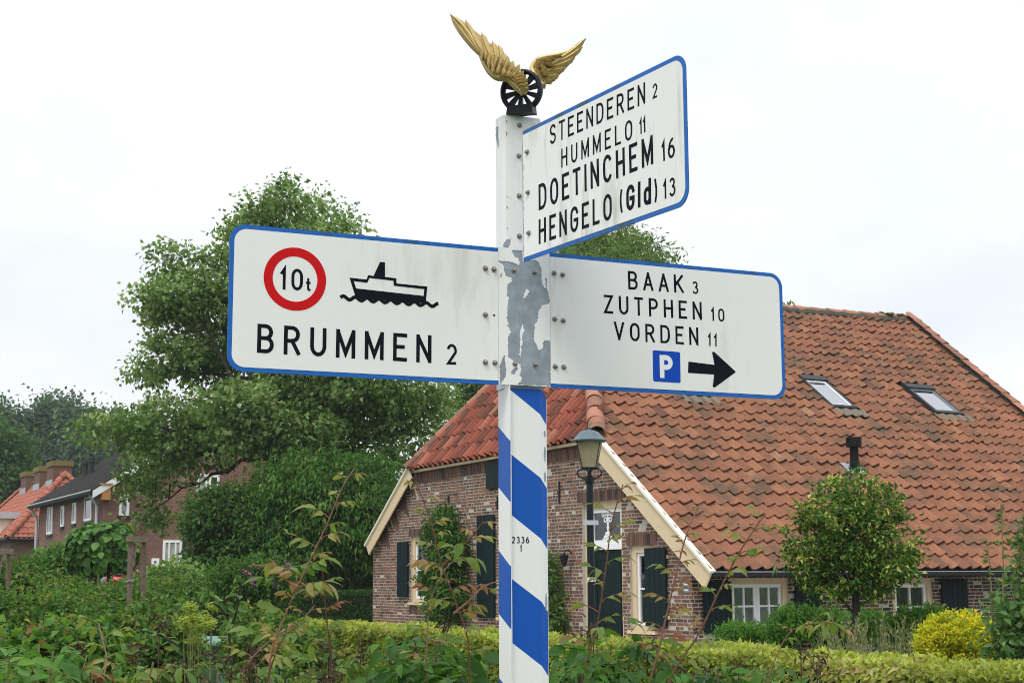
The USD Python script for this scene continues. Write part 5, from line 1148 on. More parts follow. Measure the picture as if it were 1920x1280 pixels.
def crown(blobs, nclump, nleaf, size, clump_r, shell=.55, droop=.35, aspect=.62, up=.5, tint_m=.45, tint_s=.22, light_top=.0, rg=RV, flat=.6, fine=False):
    """leaf clumps (sprays) spread through and mostly on the outside of a set of ellipsoids"""
    B = np.array(blobs); vol = (B[:, 3] * B[:, 4] + B[:, 3] * B[:, 5] + B[:, 4] * B[:, 5]); pick = rg.choice(len(B), nclump, p=vol / vol.sum()); b = B[pick]
    d = nrm(rg.normal(size=(nclump, 3))); r = 1 - (1 - shell) * rg.random(nclump) ** 1.6; r *= 1 + rg.normal(0, .10, nclump)
    C = b[:, :3] + d * r[:, None] * b[:, 3:]
    ct = rg.normal(tint_m, tint_s * .7, nclump)
    n = nclump * nleaf; ci = np.repeat(np.arange(nclump), nleaf)
    ax = nrm(d + np.array([0, 0, -droop * .6]) + rg.normal(0, .35, (nclump, 3)))
    off = rg.normal(size=(n, 3)) * clump_r * np.array([1, 1, flat]); along = rg.random(n) * clump_r * 1.6
    P = C[ci] + off * .8 + ax[ci] * along[:, None]
    D = nrm(ax[ci] * .6 + rg.normal(0, .7, (n, 3)) + np.array([0, 0, -droop])); N = nrm(np.array([0, 0, up * 2]) + d[ci] * .7 + rg.normal(0, .6, (n, 3)))
    L = size * np.clip(rg.normal(1, .22, n), .5, 1.6); t = np.clip(ct[ci] + rg.normal(0, tint_s, n), 0, 1)
    if fine: v, f = fine_leaves(P, D, N, L, L * aspect, .2); return v, f, np.repeat(t, 11), C
    v, f = leaf_mesh(P, D, N, L, L * aspect); return v, f, np.repeat(t, 4), C
def bez(a, b, c, n=9): t = np.linspace(0, 1, n)[:, None]; return (1 - t) ** 2 * a + 2 * t * (1 - t) * b + t * t * c
def limbs(m, trunk_, targets, r0, rg, sag=.15, n=9):
    trunk_ = np.asarray(trunk_)
    for T in targets:
        T = np.asarray(T); u = rg.uniform(.45, 1) * (len(trunk_) - 1); j = min(int(u), len(trunk_) - 2); top = trunk_[j] + (trunk_[j + 1] - trunk_[j]) * (u - j)
        if top[2] > T[2] + .3: top = trunk_[np.argmin(np.abs(trunk_[len(trunk_) // 2:, 2] - T[2] + .5)) + len(trunk_) // 2]
        L = np.linalg.norm(T - top); mid = (top + T) / 2 + np.array([0, 0, -sag * L * rg.random() + .12 * L]) + rg.normal(0, .06 * L, 3)
        p = bez(top, mid, T, n); p[1:-1] += rg.normal(0, .012 * L, (n - 2, 3)); m.tube(p, np.linspace(r0, r0 * .18, n), 6)
        for k in range(3):
            i = rg.integers(3, n - 1); q = p[i] + nrm(rg.normal(size=3) + [0, 0, .4]) * L * .2; m.tube(bez(p[i], (p[i] + q) / 2 + rg.normal(0, .04 * L, 3), q, 5), np.linspace(r0 * .4, r0 * .08, 5), 5)
def tree(name, label, cat, trunk, tr, blobs, leafm, barkm, nclump, nleaf, size, clump_r, limb_r=.045, group=None, seed=0, leaf_parts=0, **k):
    rg = np.random.default_rng(1000 + seed); trunk = np.asarray(trunk, float)
    t = thing(name, (trunk[0][0], trunk[0][1], 0), label, cat, group)
    m = MB(); m.tube(trunk, tr, 12); limbs(m, trunk, [b[:3] for b in blobs], limb_r, rg)
    put('trunk', m.mesh(), barkm, t, smooth=50)
    v, f, ti, C = crown(blobs, nclump, nleaf, size, clump_r, rg=rg, **k)
    put('crown', (v, f), leafm, t, tint=ti)
    return t
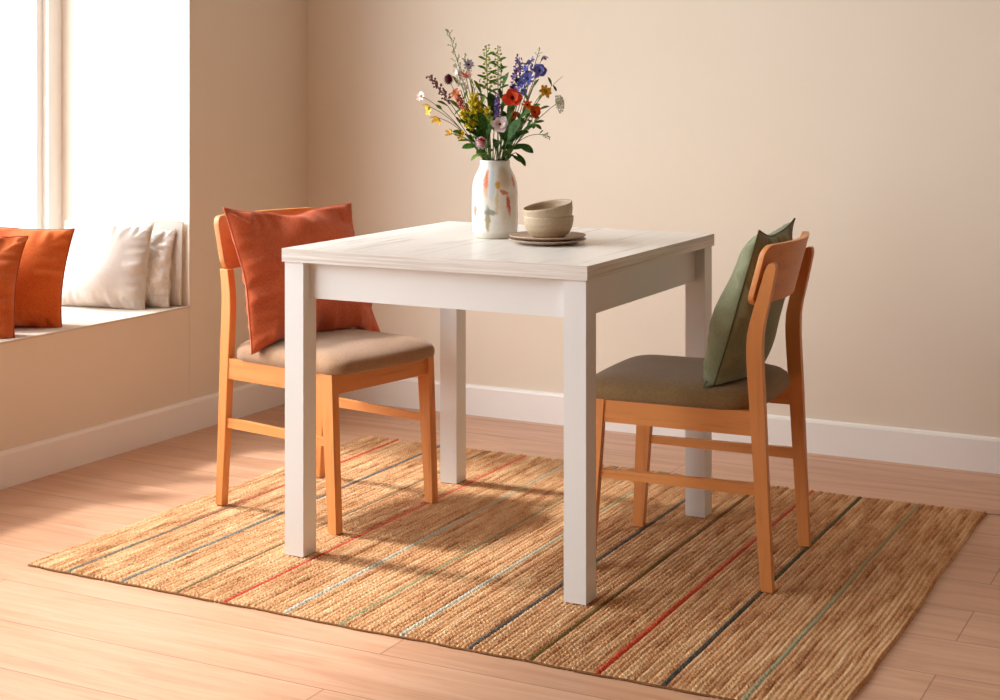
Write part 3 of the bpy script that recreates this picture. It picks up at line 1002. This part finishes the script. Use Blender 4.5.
def rosette(bm, c, nrm, R, n, rnd, W=None, layers=1, cup=0.25, curl=-0.15, tip=0.7):
    nrm = nrm.normalized(); u, w = frame_of(nrm)
    for l in range(layers):
        k = 1 - 0.28 * l
        for i in range(n):
            a = 2 * PI * (i + 0.5 * l) / n + rnd.uniform(-.12, .12)
            d = u * math.cos(a) + w * math.sin(a)
            petal(bm, c + nrm * (0.0008 * l + rnd.uniform(0, .0006)), d + nrm * (0.10 + 0.35 * l), nrm, R * k * rnd.uniform(.86, 1.12), (W or (2.4 * R * k / n * 1.25)) * rnd.uniform(.85, 1.15), cup + rnd.uniform(-.18, .25), curl + rnd.uniform(-.2, .1), tip=tip)
    off = Vector((rnd.uniform(-9, 9), rnd.uniform(-9, 9), rnd.uniform(-9, 9)))
    bm.verts.ensure_lookup_table()
    for v in bm.verts:
        q = v.co - c
        if 1e-6 < q.length < R * 1.6:
            v.co += noise.noise_vector((v.co + off) * (2.2 / R)) * R * 0.16 * min(1.0, q.length / R)

def leafshape(bm, c, d, up, L, W, droop=-0.3):
    petal(bm, c, d, up, L, W, droop, 0.0, n=7, tip=0.42, base=0.1)

class Flower:
    def __init__(self, name, label, head, bend=0.35, r=0.0011, stem=STEM, group=None, root=None, kink=None):
        self.rnd = random.Random(sum(map(ord, label)))
        rr = self.rnd
        self.head = Q(*head)
        a = rr.uniform(0, 2 * PI)
        off = self.head - (VC + Vector((0, 0, VH)))
        hor = Vector((off.x, off.y, 0))
        lim = min(0.026, hor.length * 0.35)
        rim = VC + Vector((0, 0, VH)) + (hor.normalized() * lim if hor.length > 1e-6 else Vector()) + Vector((math.cos(a), math.sin(a), 0)) * 0.006
        foot = VC + Vector((0, 0, 0.03)) - hor * 0.06 + Vector((math.cos(a), math.sin(a), 0)) * 0.01
        self.E = empty(name, foot)
        tag(self.E, label, 'flower', group or 'flowers and sprays in the vase')
        self.E['kind'] = 'thing'
        mid = rim + (self.head - rim) * 0.5 + Vector((0, 0, 1)) * (bend * hor.length * 0.5)
        self.path = [foot + (rim - foot) * t for t in (0, 0.5)] + bez(rim, mid, self.head, 12)
        self.rim = rim
        self.r = r
        bm = bmesh.new()
        tube(bm, self.path, [r * 1.25] * 2 + [r * (1.2 - 0.5 * i / 12) for i in range(13)], 6)
        self.put('stem', bm, stem)
        self.dir = (self.path[-1] - self.path[-3]).normalized()
    def put(self, name, bm, m):
        bmesh.ops.translate(bm, verts=bm.verts, vec=-self.E.location)
        return obj(name, bm, m, self.E)
    def at(self, t):
        p = self.path[2:]
        f = t * (len(p) - 1); i = min(int(f), len(p) - 2)
        return p[i] + (p[i + 1] - p[i]) * (f - i), (p[i + 1] - p[i]).normalized()
    def leaf(self, t, d, L, W, m=LEAF, droop=-0.25):
        p, dr = self.at(t)
        u, w = rt * d[0] + tc * d[1] + Vector((0, 0, d[2])), None
        bm = bmesh.new()
        leafshape(bm, p, u, Vector((0, 0, 1)) + tc * 0.8, L, W, droop)
        self.put('leaf', bm, m)
    def face(self, f):
        return (rt * f[0] + tc * f[1] + Vector((0, 0, f[2]))).normalized()

def daisy(name, label, head, R, n, mp, facing, eye=EYE_Y, er=0.28, W=None, layers=1, cup=0.2, curl=-0.1, tip=0.7, leaves=(), stem=STEM, **kw):
    F = Flower(name, label, head, stem=stem, **kw)
    nrm = F.face(facing)
    bm = bmesh.new()
    rosette(bm, F.head, nrm, R, n, F.rnd, W, layers, cup, curl, tip)
    F.put('blossom', bm, PM[mp])
    bm = bmesh.new()
    ball(bm, F.head + nrm * R * 0.08, R * er, ax=nrm, sub=2, st=0.6)
    F.put('flower_disc', bm, eye)
    for l in leaves:
        F.leaf(*l)
    return F

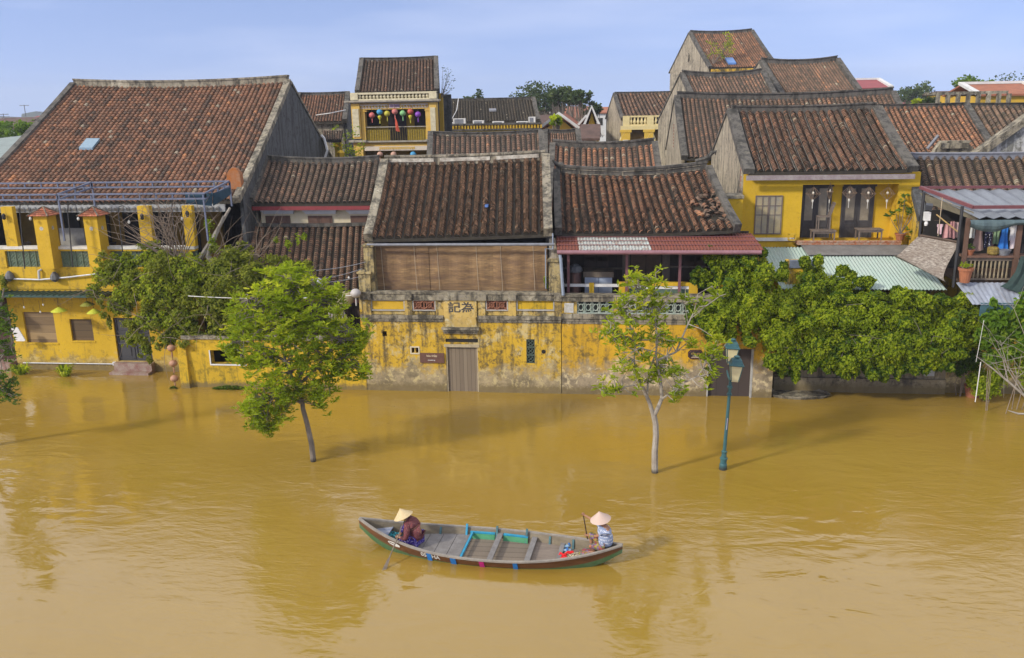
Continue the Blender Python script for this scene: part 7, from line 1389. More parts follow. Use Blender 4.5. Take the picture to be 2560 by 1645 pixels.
::::::::
§ Required task: From the line containing "Write part 3" down to the line containing "petal(bm, c, d, up, L, W, droop, 0.0, n=7, tip=0.42, base=0.1)" in the material above, reproduce every line exactly, including the two end lines.

§ Result:
Write part 3 of the bpy script that recreates this picture. It picks up at line 1002. This part finishes the script. Use Blender 4.5.
def rosette(bm, c, nrm, R, n, rnd, W=None, layers=1, cup=0.25, curl=-0.15, tip=0.7):
    nrm = nrm.normalized(); u, w = frame_of(nrm)
    for l in range(layers):
        k = 1 - 0.28 * l
        for i in range(n):
            a = 2 * PI * (i + 0.5 * l) / n + rnd.uniform(-.12, .12)
            d = u * math.cos(a) + w * math.sin(a)
            petal(bm, c + nrm * (0.0008 * l + rnd.uniform(0, .0006)), d + nrm * (0.10 + 0.35 * l), nrm, R * k * rnd.uniform(.86, 1.12), (W or (2.4 * R * k / n * 1.25)) * rnd.uniform(.85, 1.15), cup + rnd.uniform(-.18, .25), curl + rnd.uniform(-.2, .1), tip=tip)
    off = Vector((rnd.uniform(-9, 9), rnd.uniform(-9, 9), rnd.uniform(-9, 9)))
    bm.verts.ensure_lookup_table()
    for v in bm.verts:
        q = v.co - c
        if 1e-6 < q.length < R * 1.6:
            v.co += noise.noise_vector((v.co + off) * (2.2 / R)) * R * 0.16 * min(1.0, q.length / R)

def leafshape(bm, c, d, up, L, W, droop=-0.3):
    petal(bm, c, d, up, L, W, droop, 0.0, n=7, tip=0.42, base=0.1)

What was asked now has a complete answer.